[Task brief] The records underneath are to be repeated exactly, with the pictures left out.
====== Data to process
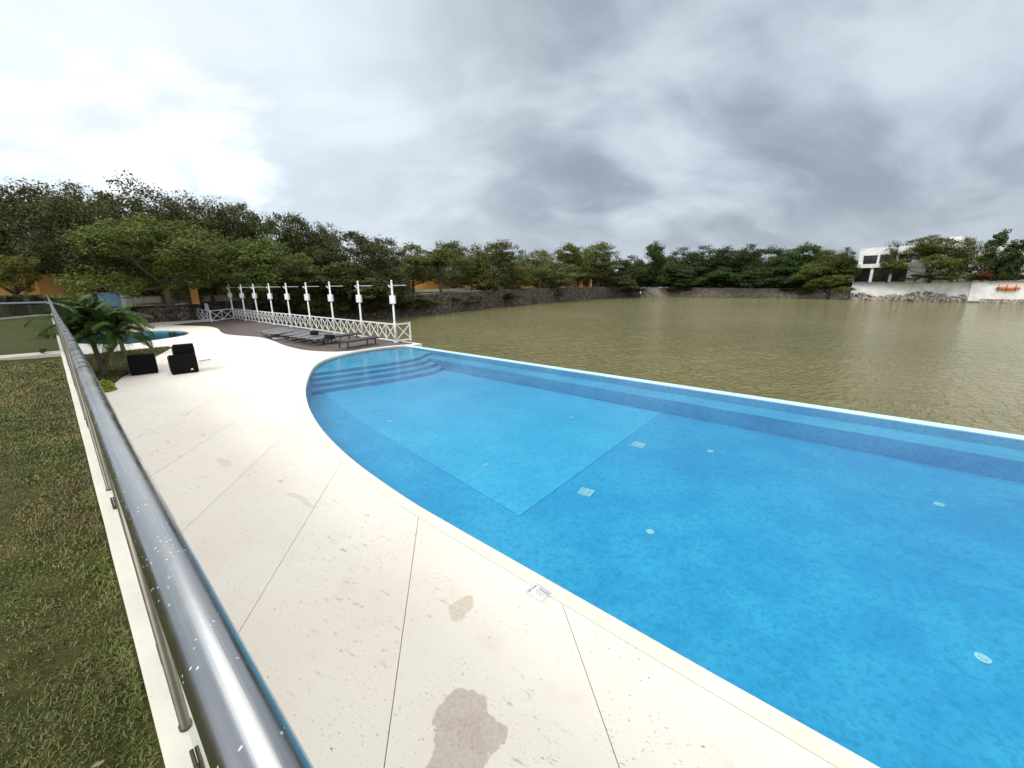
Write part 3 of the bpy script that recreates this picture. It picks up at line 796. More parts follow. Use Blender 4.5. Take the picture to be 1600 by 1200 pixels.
for (a, D_, nn_, e), lab in zip(lw2, ('glass fence with a thin steel top rail crossing the lawn, nearest to the camera', 'second glass fence farther back on the lawn in front of the hedge')):
    e2 = rail_empty(lab); mid = nn_*(.30); w0 = a+mid+RL*.06
    w1 = w0+D_*28
    near = 'nearest' in lab
    g = MB(); g.tube([w0+Vector((0,0,RZ)), w1+Vector((0,0,RZ))], .030 if near else .022, 16); g.build('handrail', M_STEEL, e2)
    for k in range(12):
        s0 = .05+k*2.3
        g = MB(); g.bar(w0+D_*s0+Vector((0,0,2.0)), w0+D_*(s0+2.24)+Vector((0,0,2.0)), .012, .98); g.build('glass_panel', M_GLASS, e2)
        for q in (.12, 1.55):
            c = a+D_*(s0+q+(.1 if k == 0 and q < 1 else 0))+nn_*(.22 if near else .3)
            g = MB(); g.tube([c+Vector((0,0,CZ+.06))-nn_*.10, c+Vector((0,0,CZ+.06))+nn_*.08], .045, 14); g.build('clamp', M_DKMETAL, e2)
        g = MB(); c = w0+D_*(s0+2.27); g.box((c.x, c.y, (CZ+RZ)/2), (.03, .03, RZ-CZ)); g.build('post', M_STEEL, e2)

# lawn sheet with relief close to the camera
ln_n, ln_m = 150, 60
Pl = np.zeros((ln_n, ln_m, 3))
for i in range(ln_n):
    f = -2.5+36.6*(i/(ln_n-1))**1.7
    for k in range(ln_m):
        l = -.036-34*(k/(ln_m-1))**2.2
        p = wp(f, l, 0)
        h = 1.412+.030*noise.noise(Vector((p.x*1.3, p.y*1.3, 0)))+.012*noise.noise(Vector((p.x*9, p.y*9, 0)))-.05*math.exp(l*10)*(.6+.4*noise.noise(Vector((f*3,0,5))))
        Pl[i, k] = (p.x, p.y, h)
lo = link('lawn', grid_mesh('lawn', Pl), M_GROUND); tag(lo, kind='structure')

# grass blades
def blades(name, P, hgt, wid, mats, label, lean=1.0, orient=None):
    n = len(P)
    ang = rng.uniform(0, 2*PI, n) if orient is None else orient+rng.normal(0, .8, n)
    ln = hgt*rng.uniform(.5, 1.3, n); ti = rng.uniform(.25, 1.35, n)*lean
    dx, dy = np.cos(ang), np.sin(ang)
    wx, wy = -dy*wid*rng.uniform(.6,1.3,n), dx*wid*rng.uniform(.6,1.3,n)
    up1 = np.cos(ti*.6)*ln*.55; ho1 = np.sin(ti*.6)*ln*.55
    up2 = up1+np.cos(np.minimum(ti*1.25, 1.6))*ln*.45; ho2 = ho1+np.sin(np.minimum(ti*1.25, 1.6))*ln*.45
    V = np.zeros((n, 5, 3))
    V[:,0] = P+np.stack([-wx,-wy,0*wx],1); V[:,1] = P+np.stack([wx,wy,0*wx],1)
    V[:,2] = P+np.stack([dx*ho1+wx*.8, dy*ho1+wy*.8, up1],1); V[:,3] = P+np.stack([dx*ho1-wx*.8, dy*ho1-wy*.8, up1],1)
    V[:,4] = P+np.stack([dx*ho2, dy*ho2, up2],1)
    b_ = np.arange(n)*5
    Fq = np.stack([b_, b_+1, b_+2, b_+3], 1); Ft = np.stack([b_+3, b_+2, b_+4], 1)
    pn = np.array([noise.noise(Vector((p[0]*1.1, p[1]*1.1, 0)))*.6+noise.noise(Vector((p[0]*4.5, p[1]*4.5, 7)))*.5 for p in P])
    r = rng.uniform(-1, 1, n)*.55+pn
    mi = np.where(r < -.14, 0, np.where(r < .24, 1, 2))
    o = link(name, arr_mesh(name, V.reshape(-1,3), Fq, Ft, np.concatenate([mi, mi])), mats)
    return tag(o, label, 'grass', kind='stuff')
G1 = plain('fresh_grass', (.085, .135, .018), .6, var=.35, scale=3); G2 = plain('olive_grass', (.13, .145, .035), .65, var=.35, scale=3); G3 = plain('straw_grass', (.24, .185, .075), .8, var=.3, scale=3)
def lawnz(p): return 1.408+.030*noise.noise(Vector((p[0]*1.3, p[1]*1.3, 0)))
# density falls with distance
N = 260000
f = rng.uniform(0, 1, N)**1.8*12.4+.2; l = -.05-rng.uniform(0, 1, N)**1.35*(1.3+f*.75)
XY = np.stack([RD.x*f+RL.x*l, RD.y*f+RL.y*l], 1)
cl = np.array([noise.noise(Vector((x*6, y*6, 1))) for x, y in XY]); keep = cl+rng.uniform(-.6,.6,N) > -.25
XY = XY[keep]; P3 = np.array([(x, y, lawnz((x, y))) for x, y in XY])
dist = np.hypot(XY[:,0], XY[:,1])
blades('grass', P3, .019+.0012*dist, .0008+.0005*dist, [G1, G2, G3], 'patchy green and straw lawn grass left of the railing', 1.35)

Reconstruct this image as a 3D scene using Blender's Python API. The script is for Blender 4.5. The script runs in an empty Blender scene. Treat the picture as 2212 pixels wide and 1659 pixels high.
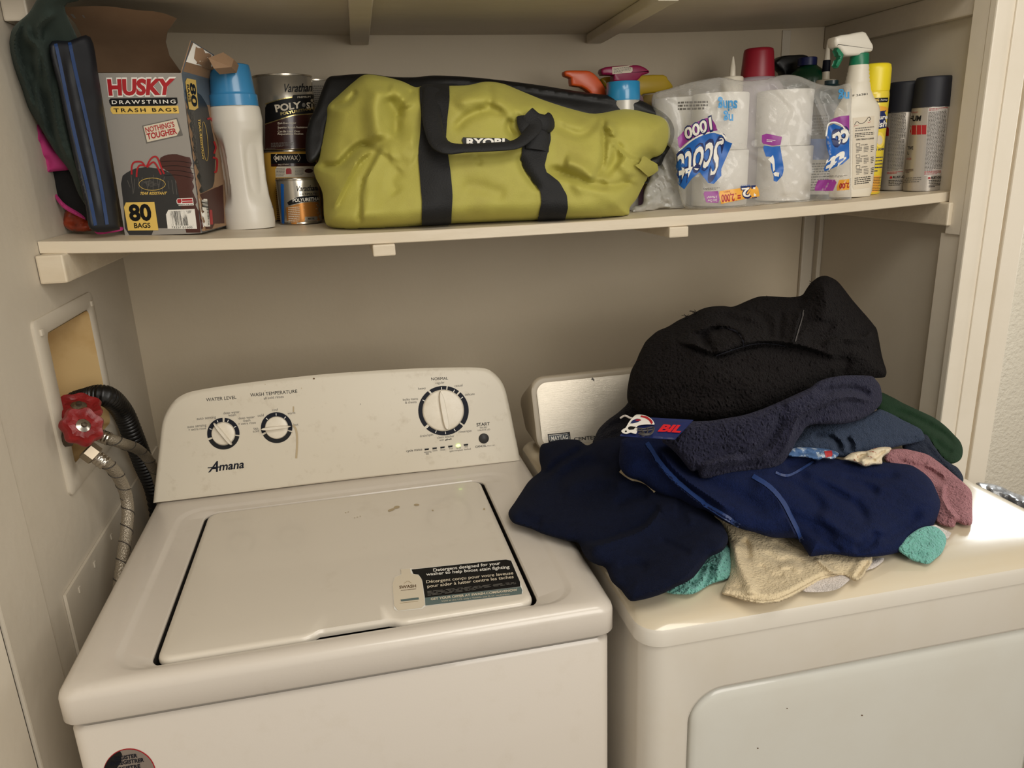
============
[Answer below]
Write part 3 of the bpy script that recreates this picture. It picks up at line 796. More parts follow. Use Blender 4.5. Take the picture to be 1600 by 1200 pixels.
for (a, D_, nn_, e), lab in zip(lw2, ('glass fence with a thin steel top rail crossing the lawn, nearest to the camera', 'second glass fence farther back on the lawn in front of the hedge')):
    e2 = rail_empty(lab); mid = nn_*(.30); w0 = a+mid+RL*.06
    w1 = w0+D_*28
    near = 'nearest' in lab
    g = MB(); g.tube([w0+Vector((0,0,RZ)), w1+Vector((0,0,RZ))], .030 if near else .022, 16); g.build('handrail', M_STEEL, e2)
    for k in range(12):
        s0 = .05+k*2.3
        g = MB(); g.bar(w0+D_*s0+Vector((0,0,2.0)), w0+D_*(s0+2.24)+Vector((0,0,2.0)), .012, .98); g.build('glass_panel', M_GLASS, e2)
        for q in (.12, 1.55):
            c = a+D_*(s0+q+(.1 if k == 0 and q < 1 else 0))+nn_*(.22 if near else .3)
            g = MB(); g.tube([c+Vector((0,0,CZ+.06))-nn_*.10, c+Vector((0,0,CZ+.06))+nn_*.08], .045, 14); g.build('clamp', M_DKMETAL, e2)
        g = MB(); c = w0+D_*(s0+2.27); g.box((c.x, c.y, (CZ+RZ)/2), (.03, .03, RZ-CZ)); g.build('post', M_STEEL, e2)

# lawn sheet with relief close to the camera
ln_n, ln_m = 150, 60
Pl = np.zeros((ln_n, ln_m, 3))
for i in range(ln_n):
    f = -2.5+36.6*(i/(ln_n-1))**1.7
    for k in range(ln_m):
        l = -.036-34*(k/(ln_m-1))**2.2
        p = wp(f, l, 0)
        h = 1.412+.030*noise.noise(Vector((p.x*1.3, p.y*1.3, 0)))+.012*noise.noise(Vector((p.x*9, p.y*9, 0)))-.05*math.exp(l*10)*(.6+.4*noise.noise(Vector((f*3,0,5))))
        Pl[i, k] = (p.x, p.y, h)
lo = link('lawn', grid_mesh('lawn', Pl), M_GROUND); tag(lo, kind='structure')

# grass blades
def blades(name, P, hgt, wid, mats, label, lean=1.0, orient=None):
    n = len(P)
    ang = rng.uniform(0, 2*PI, n) if orient is None else orient+rng.normal(0, .8, n)
    ln = hgt*rng.uniform(.5, 1.3, n); ti = rng.uniform(.25, 1.35, n)*lean
    dx, dy = np.cos(ang), np.sin(ang)
    wx, wy = -dy*wid*rng.uniform(.6,1.3,n), dx*wid*rng.uniform(.6,1.3,n)
    up1 = np.cos(ti*.6)*ln*.55; ho1 = np.sin(ti*.6)*ln*.55
    up2 = up1+np.cos(np.minimum(ti*1.25, 1.6))*ln*.45; ho2 = ho1+np.sin(np.minimum(ti*1.25, 1.6))*ln*.45
    V = np.zeros((n, 5, 3))
    V[:,0] = P+np.stack([-wx,-wy,0*wx],1); V[:,1] = P+np.stack([wx,wy,0*wx],1)
    V[:,2] = P+np.stack([dx*ho1+wx*.8, dy*ho1+wy*.8, up1],1); V[:,3] = P+np.stack([dx*ho1-wx*.8, dy*ho1-wy*.8, up1],1)
    V[:,4] = P+np.stack([dx*ho2, dy*ho2, up2],1)
    b_ = np.arange(n)*5
    Fq = np.stack([b_, b_+1, b_+2, b_+3], 1); Ft = np.stack([b_+3, b_+2, b_+4], 1)
    pn = np.array([noise.noise(Vector((p[0]*1.1, p[1]*1.1, 0)))*.6+noise.noise(Vector((p[0]*4.5, p[1]*4.5, 7)))*.5 for p in P])
    r = rng.uniform(-1, 1, n)*.55+pn
    mi = np.where(r < -.14, 0, np.where(r < .24, 1, 2))
    o = link(name, arr_mesh(name, V.reshape(-1,3), Fq, Ft, np.concatenate([mi, mi])), mats)
    return tag(o, label, 'grass', kind='stuff')
G1 = plain('fresh_grass', (.085, .135, .018), .6, var=.35, scale=3); G2 = plain('olive_grass', (.13, .145, .035), .65, var=.35, scale=3); G3 = plain('straw_grass', (.24, .185, .075), .8, var=.3, scale=3)
def lawnz(p): return 1.408+.030*noise.noise(Vector((p[0]*1.3, p[1]*1.3, 0)))
# density falls with distance
N = 260000
f = rng.uniform(0, 1, N)**1.8*12.4+.2; l = -.05-rng.uniform(0, 1, N)**1.35*(1.3+f*.75)
XY = np.stack([RD.x*f+RL.x*l, RD.y*f+RL.y*l], 1)
cl = np.array([noise.noise(Vector((x*6, y*6, 1))) for x, y in XY]); keep = cl+rng.uniform(-.6,.6,N) > -.25
XY = XY[keep]; P3 = np.array([(x, y, lawnz((x, y))) for x, y in XY])
dist = np.hypot(XY[:,0], XY[:,1])
blades('grass', P3, .019+.0012*dist, .0008+.0005*dist, [G1, G2, G3], 'patchy green and straw lawn grass left of the railing', 1.35)

Reconstruct this image as a 3D scene using Blender's Python API. The script is for Blender 4.5. The script runs in an empty Blender scene. Treat the picture as 2212 pixels wide and 1659 pixels high.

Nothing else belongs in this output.